Though branded by liberal media organizations as a conspiracy theorist and a professional gadfly, Klayman is described on the Freedom Watch website as being known for his “strong public interest advocacy in furtherance of ethics in government and individual freedoms and liberties.”

He once obtained a federal court order barring the National Security Agency from conducting telephonic surveillance, and he sued former Secretary of State Hillary Clinton over her private emails. He also questioned the legitimacy of President Barack Obama’s citizenship in civil litigation.

Klayman sued former President Bill Clinton so much during his two terms that the media called him Clinton’s legal “nemesis.”

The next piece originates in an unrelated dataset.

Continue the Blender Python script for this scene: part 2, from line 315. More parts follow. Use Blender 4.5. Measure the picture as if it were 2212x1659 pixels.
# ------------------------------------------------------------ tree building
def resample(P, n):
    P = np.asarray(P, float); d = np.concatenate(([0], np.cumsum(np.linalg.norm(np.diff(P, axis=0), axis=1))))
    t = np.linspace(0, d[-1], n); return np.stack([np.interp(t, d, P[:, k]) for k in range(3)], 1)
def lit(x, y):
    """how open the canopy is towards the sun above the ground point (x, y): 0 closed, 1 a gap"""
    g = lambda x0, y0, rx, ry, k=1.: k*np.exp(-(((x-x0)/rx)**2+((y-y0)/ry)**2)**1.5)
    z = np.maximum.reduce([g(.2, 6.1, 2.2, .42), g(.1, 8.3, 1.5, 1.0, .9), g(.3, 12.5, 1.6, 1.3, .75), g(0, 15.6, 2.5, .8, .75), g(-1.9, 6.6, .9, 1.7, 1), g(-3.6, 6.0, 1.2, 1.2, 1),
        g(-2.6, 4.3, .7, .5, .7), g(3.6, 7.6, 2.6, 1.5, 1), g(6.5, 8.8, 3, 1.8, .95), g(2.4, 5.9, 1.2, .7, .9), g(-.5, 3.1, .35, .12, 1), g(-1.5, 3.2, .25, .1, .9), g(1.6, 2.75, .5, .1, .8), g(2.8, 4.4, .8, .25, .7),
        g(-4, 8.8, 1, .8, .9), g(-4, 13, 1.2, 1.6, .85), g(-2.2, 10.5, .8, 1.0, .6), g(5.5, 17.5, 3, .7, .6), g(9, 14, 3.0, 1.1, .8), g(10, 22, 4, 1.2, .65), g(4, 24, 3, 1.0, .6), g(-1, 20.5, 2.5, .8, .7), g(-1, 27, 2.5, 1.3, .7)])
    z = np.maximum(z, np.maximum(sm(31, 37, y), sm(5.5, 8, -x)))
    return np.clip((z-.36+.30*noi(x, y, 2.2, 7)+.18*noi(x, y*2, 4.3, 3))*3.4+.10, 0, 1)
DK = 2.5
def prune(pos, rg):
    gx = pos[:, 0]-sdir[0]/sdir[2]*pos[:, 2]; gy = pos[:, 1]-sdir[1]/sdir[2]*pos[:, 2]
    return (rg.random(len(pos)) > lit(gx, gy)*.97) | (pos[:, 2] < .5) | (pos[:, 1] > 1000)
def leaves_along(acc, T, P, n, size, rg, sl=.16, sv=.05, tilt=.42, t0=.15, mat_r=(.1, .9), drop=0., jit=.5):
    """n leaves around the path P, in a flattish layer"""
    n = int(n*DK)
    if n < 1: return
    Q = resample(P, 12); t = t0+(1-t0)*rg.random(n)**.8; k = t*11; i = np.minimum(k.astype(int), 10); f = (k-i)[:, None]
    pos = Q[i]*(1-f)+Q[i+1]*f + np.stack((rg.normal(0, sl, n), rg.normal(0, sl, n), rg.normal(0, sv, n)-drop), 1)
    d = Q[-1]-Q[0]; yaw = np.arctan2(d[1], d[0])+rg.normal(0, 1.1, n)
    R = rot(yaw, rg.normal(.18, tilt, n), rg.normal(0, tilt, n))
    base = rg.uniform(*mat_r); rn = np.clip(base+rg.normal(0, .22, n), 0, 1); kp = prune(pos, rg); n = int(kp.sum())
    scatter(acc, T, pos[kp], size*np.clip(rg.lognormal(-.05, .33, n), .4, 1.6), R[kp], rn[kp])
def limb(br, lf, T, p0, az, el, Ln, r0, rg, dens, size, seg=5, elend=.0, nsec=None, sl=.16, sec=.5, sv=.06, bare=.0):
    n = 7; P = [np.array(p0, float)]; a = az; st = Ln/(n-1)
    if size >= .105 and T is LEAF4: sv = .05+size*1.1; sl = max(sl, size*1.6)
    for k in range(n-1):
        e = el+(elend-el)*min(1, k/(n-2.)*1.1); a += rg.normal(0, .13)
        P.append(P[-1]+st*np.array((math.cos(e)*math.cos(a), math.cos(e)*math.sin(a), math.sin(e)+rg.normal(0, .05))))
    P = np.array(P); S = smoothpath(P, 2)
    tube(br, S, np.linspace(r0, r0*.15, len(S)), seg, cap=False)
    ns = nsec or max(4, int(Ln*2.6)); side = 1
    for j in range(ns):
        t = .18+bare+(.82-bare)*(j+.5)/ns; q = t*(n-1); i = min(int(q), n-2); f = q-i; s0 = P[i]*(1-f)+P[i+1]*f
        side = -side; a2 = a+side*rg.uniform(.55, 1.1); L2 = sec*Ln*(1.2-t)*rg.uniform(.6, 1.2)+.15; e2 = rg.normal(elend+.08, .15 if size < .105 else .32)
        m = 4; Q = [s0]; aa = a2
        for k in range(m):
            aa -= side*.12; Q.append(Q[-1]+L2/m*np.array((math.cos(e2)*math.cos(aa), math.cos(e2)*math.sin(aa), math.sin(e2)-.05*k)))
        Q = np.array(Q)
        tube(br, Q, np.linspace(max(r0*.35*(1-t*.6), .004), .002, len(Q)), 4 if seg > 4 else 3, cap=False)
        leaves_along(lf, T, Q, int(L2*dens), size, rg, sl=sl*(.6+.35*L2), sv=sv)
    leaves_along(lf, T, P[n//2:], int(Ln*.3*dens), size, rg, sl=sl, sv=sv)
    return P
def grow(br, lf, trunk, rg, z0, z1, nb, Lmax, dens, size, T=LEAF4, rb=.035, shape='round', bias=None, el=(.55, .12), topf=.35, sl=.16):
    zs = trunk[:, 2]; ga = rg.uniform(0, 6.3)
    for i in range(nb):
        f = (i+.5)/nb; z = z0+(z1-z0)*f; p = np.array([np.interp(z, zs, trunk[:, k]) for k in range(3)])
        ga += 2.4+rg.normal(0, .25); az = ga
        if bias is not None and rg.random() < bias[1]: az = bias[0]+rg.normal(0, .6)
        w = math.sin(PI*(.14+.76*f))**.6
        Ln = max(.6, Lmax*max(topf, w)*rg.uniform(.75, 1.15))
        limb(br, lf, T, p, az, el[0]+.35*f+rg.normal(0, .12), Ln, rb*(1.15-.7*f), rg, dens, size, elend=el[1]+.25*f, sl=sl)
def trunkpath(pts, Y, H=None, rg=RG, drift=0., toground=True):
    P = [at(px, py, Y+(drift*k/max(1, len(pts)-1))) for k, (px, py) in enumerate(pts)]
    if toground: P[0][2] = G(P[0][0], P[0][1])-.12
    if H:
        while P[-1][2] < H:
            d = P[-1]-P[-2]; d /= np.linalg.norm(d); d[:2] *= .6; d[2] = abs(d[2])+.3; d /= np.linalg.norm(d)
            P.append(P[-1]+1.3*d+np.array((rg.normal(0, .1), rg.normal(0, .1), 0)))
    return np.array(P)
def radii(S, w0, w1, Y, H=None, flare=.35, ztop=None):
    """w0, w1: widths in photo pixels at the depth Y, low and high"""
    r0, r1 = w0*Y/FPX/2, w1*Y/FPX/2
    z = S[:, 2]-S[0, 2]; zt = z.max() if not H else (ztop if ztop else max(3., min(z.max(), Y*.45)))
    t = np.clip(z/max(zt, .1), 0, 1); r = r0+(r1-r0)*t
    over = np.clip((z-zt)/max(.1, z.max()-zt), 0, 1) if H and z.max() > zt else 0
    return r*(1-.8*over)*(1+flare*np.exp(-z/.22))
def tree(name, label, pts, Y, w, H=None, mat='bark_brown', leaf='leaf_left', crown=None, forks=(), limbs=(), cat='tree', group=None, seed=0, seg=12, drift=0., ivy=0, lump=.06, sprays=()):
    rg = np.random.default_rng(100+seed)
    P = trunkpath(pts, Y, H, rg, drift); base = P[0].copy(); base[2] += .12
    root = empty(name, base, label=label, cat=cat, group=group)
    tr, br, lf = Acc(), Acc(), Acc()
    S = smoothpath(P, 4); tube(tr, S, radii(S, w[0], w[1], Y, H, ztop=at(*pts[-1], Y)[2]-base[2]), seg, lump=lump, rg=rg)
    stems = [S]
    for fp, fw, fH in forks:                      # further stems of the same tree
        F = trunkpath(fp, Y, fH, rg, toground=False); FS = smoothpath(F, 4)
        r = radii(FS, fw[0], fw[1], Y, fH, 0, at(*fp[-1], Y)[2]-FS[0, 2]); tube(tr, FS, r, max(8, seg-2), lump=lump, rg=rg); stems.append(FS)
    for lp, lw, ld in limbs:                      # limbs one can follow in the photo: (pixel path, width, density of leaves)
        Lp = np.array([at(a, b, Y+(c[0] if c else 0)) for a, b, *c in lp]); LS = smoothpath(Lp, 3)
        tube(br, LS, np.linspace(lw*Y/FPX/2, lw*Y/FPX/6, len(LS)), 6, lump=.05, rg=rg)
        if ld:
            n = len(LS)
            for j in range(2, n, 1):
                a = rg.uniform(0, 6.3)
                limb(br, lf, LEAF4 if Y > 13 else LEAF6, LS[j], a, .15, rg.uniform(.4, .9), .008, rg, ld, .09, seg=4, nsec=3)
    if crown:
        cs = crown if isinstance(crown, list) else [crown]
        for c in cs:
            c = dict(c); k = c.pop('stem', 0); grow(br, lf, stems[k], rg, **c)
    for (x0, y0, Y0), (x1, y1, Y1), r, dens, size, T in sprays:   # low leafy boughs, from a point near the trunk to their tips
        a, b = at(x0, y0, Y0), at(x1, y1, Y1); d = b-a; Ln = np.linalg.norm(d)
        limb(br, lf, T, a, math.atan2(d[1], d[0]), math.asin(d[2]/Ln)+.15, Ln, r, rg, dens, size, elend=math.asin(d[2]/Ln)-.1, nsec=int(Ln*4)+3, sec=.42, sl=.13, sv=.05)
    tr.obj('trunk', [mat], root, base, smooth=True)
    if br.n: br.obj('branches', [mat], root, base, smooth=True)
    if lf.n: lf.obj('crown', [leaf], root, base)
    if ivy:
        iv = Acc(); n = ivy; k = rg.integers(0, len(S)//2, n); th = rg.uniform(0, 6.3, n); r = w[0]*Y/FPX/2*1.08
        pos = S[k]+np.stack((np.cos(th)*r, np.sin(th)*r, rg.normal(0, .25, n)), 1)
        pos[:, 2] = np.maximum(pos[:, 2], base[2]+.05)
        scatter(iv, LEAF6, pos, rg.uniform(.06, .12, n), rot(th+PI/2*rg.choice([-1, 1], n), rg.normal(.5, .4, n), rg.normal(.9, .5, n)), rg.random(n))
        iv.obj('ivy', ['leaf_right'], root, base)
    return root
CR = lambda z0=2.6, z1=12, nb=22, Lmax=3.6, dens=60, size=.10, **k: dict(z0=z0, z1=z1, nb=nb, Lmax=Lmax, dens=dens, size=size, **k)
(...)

Several years ago, he had run-ins with the professional bars of Florida and Washington, D.C., but was not found to have acted unethically as a lawyer, he said in his petition for admission to the Bundy case.

Klayman also said in the petition that two federal judges, one in California and the other in New York, “vindictively” banned him from their courtrooms years ago after he accused them of making biased and prejudicial rulings.

Klayman would not comment further Wednesday about his planned representation of Bundy.

Chief U.S. District Judge Gloria Navarro has not yet given him permission to join the case.

Bundy faces an array of criminal charges stemming from the Bunkerville standoff. He and 18 others — including four of his sons — were indicted in Las Vegas earlier this month in connection with the showdown.

The Bundy patriarch faces 16 felony counts, including extortion, obstruction of justice, conspiracy to commit an offense against the United States, conspiracy to impede or injure a federal officer, assault on a federal officer, threatening a federal law enforcement officer, and using and carrying a firearm in a crime of violence.

He refused to enter a plea in court to the charges, prompting a federal judge to enter a not guilty plea on his behalf to all of the charges.